Let’s be honest. Do you REALLY care that Indiana had
seven teams with perfect Academic Progress Report (APR) scores of 1,0000, or
would you rather contemplate next season’s basketball possibilities?
You should care, you know. A lot. You don’t want the
Hoosiers to ever experience what Connecticut men’s basketball is facing with a
one-season NCAA tourney ban because of its low APR scores.
Or, closer to home, a return of the academic carnage from
the Mike Davis-Kelvin Sampson reign of error.
It doesn’t figure to ever be a problem under basketball
coach Tom Crean. Not only does he have the Hoosiers positioned for a NCAA title
run, but he also has helped them post two straight 1,000 APR scores.
You’d better believe that matters.
Yes, you can thrive on the court and in the classroom,
something Connecticut is struggling to achieve. IU’s academic performance is
especially impressive when you consider the mess Crean inherited when he got
the job.
The men’s basketball team’s APR score this year is a 952,
which is actually the lowest of any of IU’s sports. The reason is simple -- the
Hoosiers had a four-year total of 866 in Sampson’s last season (capped by a
miserable one-year number of 811 in 2007-2008), then went 975, 1,000 and 1,000
under Crean.
It’s amazing what a quality coach and a quality person
can do.
The NCAA had publicly reprimanded IU for posting
four-year scores of less than 900 in three of first four years it kept track of
APR. That 811 score from 2008 -– which cost Crean two scholarships in his first
season -- is still affecting the basketball APR numbers.
Starting next season, it won’t. The last of the Sampson
consequences will be gone.
A big part of the academic improvement was the hiring of
academic adviser Marni Mooney. She deals only with the men’s basketball program
and keeps up with every assignment and test of every player.
If somebody does well, she knows it. If somebody messes
up or misses a class, she knows that, too. She quickly lets Crean know, who
isn’t shy about addressing it with the player.
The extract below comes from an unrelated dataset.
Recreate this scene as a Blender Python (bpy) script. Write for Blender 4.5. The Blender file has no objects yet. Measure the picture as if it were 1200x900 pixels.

Along with this comes an emphasis on early graduation.
Tom Pritchard and Matt Roth needed three years to earn a bachelor degree, then
got their master’s degree in one. Jordan Hulls and Derek Elston earned their
bachelor’s degrees in three years, and will spend their final college season
working on their master’s. Christian Watford and Maurice Creek are set to
graduate in December, which would be 3½ years.
Crean isn’t alone in this academic success at IU. Men’s
cross country, men’s golf, men’s swimming and diving, women’s swimming and
diving, women's tennis and women’s water polo all recorded a 1,000 APR for the
2010-11 academic year.
Also, men’s golf, women’s tennis, men’s track and women’s
track all have the top multi-year scores among their peers in the Big Ten.
And then baseball, men’s golf and women’s tennis were
honored for ranking in the top 10 percent in the country in their sports.
“I want to congratulate our student-athletes, coaches and
staff for embracing this high priority for our department,” athletic director
Fred Glass said in a university release. “These are successes of which all of
Hoosier Nation should be proud of.”
What is the APR? According to an IU release, it’s a
real-time measure of eligibility and retention of athletes competing on every
Division I team. The APR is based on a multi-year rate that, for this year,
averages the scores of the 2007-08, 2008-09, 2009-10 and 2010-11 seasons.
Teams need to average at least a 900 out of a possible
1,000 score. That averages to a graduation rate of 50 percent. If not, they can
face sanctions including a ban on postseason participation.
IU football, by the way, had a score of 964.
IU football, by the way, had a score of 964.
*****
This likely won’t affect Indiana much, but the powers
that be in college football have finally seen the light and reached consensus
on a playoff instead of maintaining the abomination that is the BCS.
Conference commissioners, plus Notre Dame, met in Chicago
worked out most of a plan for a four-team playoff system. Teams would be chosen
by a selection committee similar to the NCAA basketball tourney with an
emphasis, but not a mandate, on picking conference champions.
If everything gets finalized and passed, it would go into
effect in 2014.
This is a big step for a group that resisted a playoff
for so long. That includes Big Ten officials, whose infatuation with the bowl
system and long-standing lucrative arrangement with the Rose Bowl made then
shoot down playoff proposals at every turn.
No more.
Now, an eight-team playoff would have been better, and it
might eventually get to that, but that’s another battle for another day.
Sure, it would be nice if Indiana could some day get into
the playoff mix. The odds on that happening are long at best. Coach Kevin
Wilson is trying to turn the Hoosiers’ perennially struggling program around,
and last year’s 1-11 debut season wasn’t a ringing endorsement of his ability
to do it.
But IU seemed better in the spring. You’d like to think a
year in Wilson’s system, plus the natural maturation process and all the hard
work on player development, will pay off. That maybe some day in the not too
distant future the Hoosiers could make a football jump the way they did in
basketball last season.
Hey, it’s the off-season. Anything is possible now.